Home Baking in Bread Tins

bread tins

There’s nothing like the smell and taste of home-made bread. While bread makers free up a lot of time, your loaves are limited to the shape of the tin that comes in the machine, so if you want something different you’ll need to use the machine’s dough programme then shape and bake your loaf in an appropriate bread tin. Similarly if you don’t have a bread maker or simply prefer to do it the traditional way, you’ll need to consider investing in some bread tins. The market has plenty of choice so here’s how to make your way through the minefield.

Non-stick bread tins

Greasing a bread tin is a tedious but necessary chore. Butter or lard is better than oil to avoid frying your bread but it can be tricky getting it evenly spread, particularly in the corners. Your grandmother may have sworn by a traditional metal bread tin but non-stick pans are a simpler solution and are available in all sorts of shapes and sizes.
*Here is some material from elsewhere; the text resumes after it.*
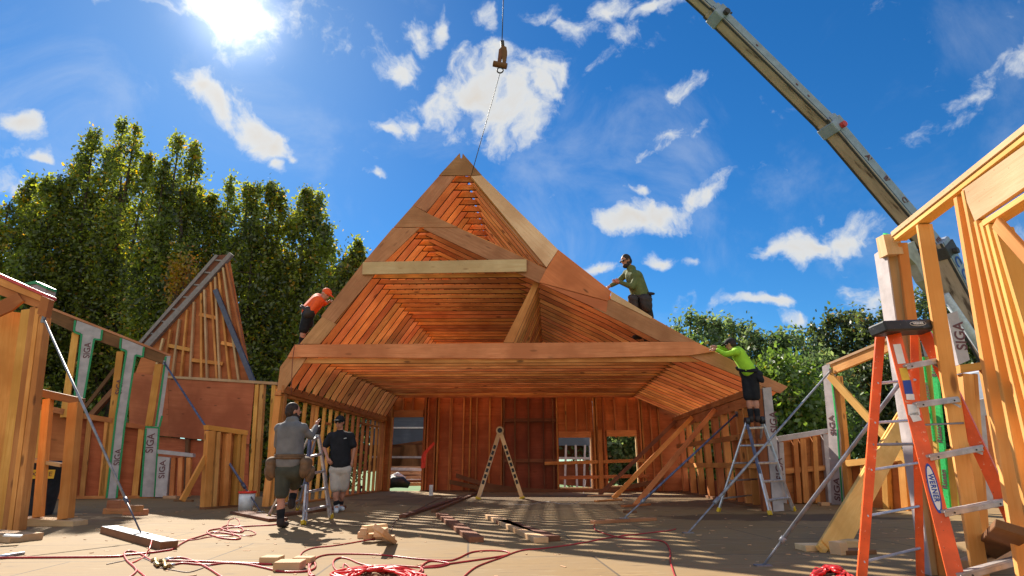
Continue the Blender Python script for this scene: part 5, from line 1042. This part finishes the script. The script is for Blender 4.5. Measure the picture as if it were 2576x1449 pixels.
    # shorts
    P = [solid_caps(w(J['hL'], hip, 0), J['hR'], .128 * s, .128 * s), solid_caps(w(J['pel'], hip, -.04), w(J['pel'], hip, .04), .12 * s, .12 * s)]
    for e in 'LR': P += [solid_caps(J['h' + e], J['h' + e].lerp(J['k' + e], o.get('short', .85)), .118 * s, .098 * s)]
    cl('shorts', P, o['shorts'])
    for e in 'LR':
        a, tt, kn = J['a' + e], J['t' + e], J['k' + e]
        if o.get('socks', True): link('sock', addto(me_from([], []), [solid_caps(kn.lerp(a, o.get('sockh', .55)), a, .058 * s, .046 * s)]), t, T0, [o.get('sock', 'blackcloth')])
        cl('boot', [solid_caps(a + Vector((0, 0, .03 * s)), a - Vector((0, 0, .02 * s)), .052 * s, .055 * s), solid_caps(a - Vector((0, 0, .035 * s)), tt, .05 * s, .042 * s)], o.get('boot', 'boot'), .012, 2)
    # hair, beard, glasses, cap
    if o.get('hair', True): cl('hair', [ell(hp(0, -.018, .038), H, .086 * s, .100 * s, .104 * s), ell(hp(0, -.05, -.005), H, .08 * s, .07 * s, .085 * s)], 'hair', .010, 2)
    if o.get('beard'): cl('beard', [ell(hp(0, .045, -.085), H, .062 * s, .058 * s, .05 * s), ell(hp(.05, .01, -.05), H, .026 * s, .04 * s, .06 * s), ell(hp(-.05, .01, -.05), H, .026 * s, .04 * s, .06 * s)], 'hair', .010, 2)
    for e in (-1, 1): link('eye', addto(me_from([], []), [ell(hp(.032 * e, .085, .012), H, .014 * s, .010 * s, .009 * s)]), t, T0, ['boot'])
    link('mouth', addto(me_from([], []), [ell(hp(0, .09, -.062), H, .024 * s, .008 * s, .006 * s)]), t, T0, ['skindark'])
    if o.get('glasses'): link('sunglasses', addto(me_from([], []), [ell(hp(-.034, .100, .012), H, .034 * s, .012 * s, .021 * s), ell(hp(.034, .100, .012), H, .034 * s, .012 * s, .021 * s), tubedata([hp(-.07, .09, .015), hp(-.082, .0, .012)], .006 * s, 6), tubedata([hp(.07, .09, .015), hp(.082, .0, .012)], .006 * s, 6)]), t, T0, ['black'])
    if o.get('cap'): cl('cap', [ell(hp(0, -.005, .055), H, .092 * s, .112 * s, .085 * s), ell(hp(0, .12, .05), H, .075 * s, .09 * s, .014 * s)], o['cap'], .009, 2)
    # belt and pouches
    if o.get('belt'):
        b = J['belt'] if 'belt' in J else J['pel'] + Vector((0, 0, .07)); ax = (J['che'] - J['pel']).normalized(); V = []; 
        ring = []
        X = hip; Yv = ax.cross(X).normalized()
        for k in range(25): th = 2 * math.pi * k / 24; ring.append(b + (X * math.cos(th) * .205 + Yv * math.sin(th) * .155) * s)
        bl = link('tool_belt', addto(me_from([], []), [tubedata(ring, .022 * s, 6), tubedata([p - ax * .03 * s for p in ring], .022 * s, 6)]), t, T0, [o['belt']])
        for (dx, dy, dz, sx, sy, sz, ry) in o.get('pouches', ()):
            c = b + (X * dx + Yv * dy + Vector((0, 0, dz))) * s; Rm = Matrix.Rotation(ry, 3, 'Y') @ Matrix((X, Yv, ax)).transposed()
            parts = [ell(c, Rm, sx * s, sy * s, sz * s), ell(c + Vector((0, 0, .5 * sz * s)), Rm, sx * 1.08 * s, sy * 1.05 * s, sz * .55 * s)]; cl('tool_pouch', parts, o['belt'], .012, 1)
    return t, T0, hp
def JJ(Y, org, **k):
    d = {'org': org}
    for n, v in k.items(): d[n] = at(v[0], v[1], Y + (v[2] if len(v) > 2 else 0))
    return d
o1 = flo(704, 1329); Y1 = o1.y
J1 = JJ(Y1, o1, hed=(738, 1036, .02), nek=(735, 1059), che=(733, 1082), pel=(727, 1166), sL=(704, 1078), sR=(762, 1078), eL=(698, 1120, .18), wL=(722, 1108, .42), fL=(742, 1104, .5), eR=(782, 1098, .10), wR=(796, 1072, .3), fR=(799, 1058, .38), hL=(713, 1184), hR=(743, 1184), kL=(707, 1256), aL=(703, 1313), tL=(706, 1322, .16), kR=(741, 1226, .3), aR=(733, 1266, .22), tR=(737, 1270, .45), belt=(730, 1146))
J1['aL'] = o1 + Vector((0, 0, .09)); J1['tL'] = o1 + Vector((.02, .17, .04))
person('bearded man seen from behind in grey shirt and brown tool belt, gripping the ladder', J1, (.75, .55, .06), dict(sleeve='long', shirt='greyshirt', shorts='oliveshorts', beard=True, belt='leather', collar=True, sockh=.5, pouches=((-.24, -.02, -.17, .085, .11, .15, -.2), (.25, -.02, -.17, .085, .11, .15, .2), (-.30, .05, -.25, .06, .08, .11, -.3), (.30, .05, -.26, .065, .08, .12, .3)), short=.78))
o5 = flo(848, 1289); Y5 = o5.y
J5 = JJ(Y5, o5, hed=(855, 1063, -.03), nek=(856, 1082), che=(857, 1102), pel=(857, 1170), sL=(833, 1097), sR=(882, 1097), eL=(816, 1126, .02), wL=(824, 1152, -.12), fL=(831, 1164, -.16), eR=(891, 1128, .03), wR=(886, 1158, .03), fR=(882, 1172, 0), hL=(844, 1182), hR=(868, 1182), kL=(844, 1230, -.02), kR=(864, 1228, .08), aL=(847, 1274, 0), aR=(855, 1272, .25), tL=(846, 1286, -.15), tR=(862, 1280, .12))
t5, T5, hp5 = person('man in black tee shirt and pale shorts walking toward the camera', J5, (-.12, -1, -.12), dict(sleeve='short', shirt='blackcloth', shorts='stoneshorts', cap='blackcloth', glasses=True, boot='whiteshoe', sockh=.8, short=.92))
pc = at(868, 1104, Y5 - .17); link('chest_mark', me_from([(-.03, 0, 0), (.03, 0, .012), (.02, 0, .022), (-.02, 0, .01), (-.03, .004, 0), (.03, .004, .012), (.02, .004, .022), (-.02, .004, .01)], [[0, 1, 2, 3], [7, 6, 5, 4], [0, 4, 5, 1], [1, 5, 6, 2], [2, 6, 7, 3], [3, 7, 4, 0]]), t5, Matrix.Translation(pc), ['whitepaint'])
Y3 = 12.75; o3 = at(1625, 850, Y3)
J3 = JJ(Y3, o3, hed=(1575, 657), nek=(1588, 677), che=(1595, 696), pel=(1611, 744), sL=(1577, 688, .2), sR=(1604, 694, -.16), eL=(1557, 707, .28), wL=(1536, 719, .2), fL=(1526, 725, .15), eR=(1590, 722, -.2), wR=(1560, 710, -.12), fR=(1548, 707, -.05), hL=(1606, 756, .08), hR=(1620, 757, -.08), kL=(1612, 800, .05), kR=(1632, 800, -.05), aL=(1610, 842, .1), aR=(1638, 846), tL=(1596, 848, .1), tR=(1624, 853), belt=(1611, 742))
person('bearded man with sunglasses in an olive pullover leaning over the right roof slope', J3, (-.8, -.42, -.28), dict(s=1.24, sleeve='long', shirt='olive', shorts='darkcloth', beard=True, glasses=True, belt='darkleather', collar=True, pouches=((.05, -.22, -.12, .10, .09, .15, .1), (.20, -.05, -.14, .10, .12, .17, .15), (.22, .05, .03, .11, .05, .03, .1)), short=.95, skin='skin'))
Y2 = 12.9; o2 = at(757, 875, Y2)
J2 = JJ(Y2, o2, hed=(819, 741, -.02), nek=(808, 750), che=(799, 757), pel=(777, 783), sL=(797, 748, .17), sR=(796, 765, -.17), eL=(812, 765, .2), wL=(823, 762, .05), fL=(830, 757, 0), eR=(781, 783, -.24), wR=(792, 776, -.12), fR=(800, 770, -.05), hL=(774, 789, .1), hR=(776, 791, -.1), kL=(775, 817, .1), kR=(764, 830, -.05), aL=(760, 848, .2), aR=(757, 866, 0), tL=(770, 856, .2), tR=(768, 874, 0), belt=(775, 780))
person('man in a hi-vis orange shirt and orange cap bent over the left roof slope', J2, (.75, -.35, -.55), dict(sleeve='long', shirt='hiviz', shorts='blackcloth', cap='hiviz', hair=False, belt='darkleather', pouches=((.22, 0, -.05, .09, .09, .12, .3), (-.22, 0, -.05, .09, .09, .12, .3)), short=.95, s=1.14, up=(.5, 0, .85)))
o4 = at(1899, 1060, yr + .42); Y4 = o4.y
J4 = JJ(Y4, o4, hed=(1838, 867, .1), nek=(1849, 877, .08), che=(1856, 888, .05), pel=(1882, 932), sL=(1846, 880, .2), sR=(1852, 886, -.13), eL=(1822, 877, .3), wL=(1805, 873, .32), fL=(1796, 872, .3), eR=(1826, 892, -.08), wR=(1804, 880, .05), fR=(1792, 878, .1), hL=(1879, 942, .06), hR=(1893, 944, -.04), kL=(1883, 1000, .02), kR=(1900, 1000, -.02), aL=(1890, 1052, .04), aR=(1906, 1052, 0), tL=(1886, 1057, .22), tR=(1903, 1057, .2), belt=(1878, 926))
person('man in lime shirt and dark shorts standing on the right aluminium ladder', J4, (-.7, .65, -.25), dict(sleeve='long', shirt='lime', shorts='blackcloth', cap='darkcloth', glasses=True, belt='blackcloth', pouches=((-.15, .12, -.2, .09, .08, .15, 0), (.19, .08, -.16, .08, .08, .14, 0)), short=.95, sockh=.62))
# nail gun on the deck by the studs
ng = flo(905, 1243); t = thing('nail_gun', 'small black and red nail gun standing on the sill of the left side wall', 'nail gun', ng); wbox('body', ng + Vector((0, 0, .16)), .12, .07, .09, 'blackplastic', t, bev=.01); wbox('magazine', ng + Vector((.02, 0, 0)), .1, .05, .05, 'redglow', t); wbox('grip', ng + Vector((.01, 0, .05)), .04, .04, .12, 'blackplastic', t)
Simply dust the surface of the tin with flour before adding your dough and baking. Legend has it that bread pans don’t need to be washed, but even good non-stick pans can benefit from some maintenance every now and again. Wash by hand in hot, soapy water before greasing and leaving for at least 24 hours before using. Dust the tin lightly with flour, as usual, before adding the dough.

Silicone bread tins

They’re not tins exactly, but silicone bakeware is a popular option in modern kitchens for its low-maintenance, non-stick properties. However it can be too soft to maintain the correct shape when using with soft doughs such as bread and can bulge out at the sides. Keep your eye out instead for silicone loaf tins specially designed for bread, which have a rigid frame at the top to solve this problem.

Glass bread tins

Forget it! They look attractive but are too rigid to be able to manipulate the bread out of the pan easily and are prone to sticking, no matter how liberally you spread the grease.

If you bake a lot of bread, it’s worth getting a couple of different sizes and shapes of bread tin for different kinds of loaf. Apart from the standard bread tins, consider baguette trays, which are specially shaped to free up room and help the baguettes hold their form while baking. A square tin is useful for focaccia share and tear style breads, mini loaf tins are great for a dinner party bread basket, while some crumpet rings are useful for indulgent treats.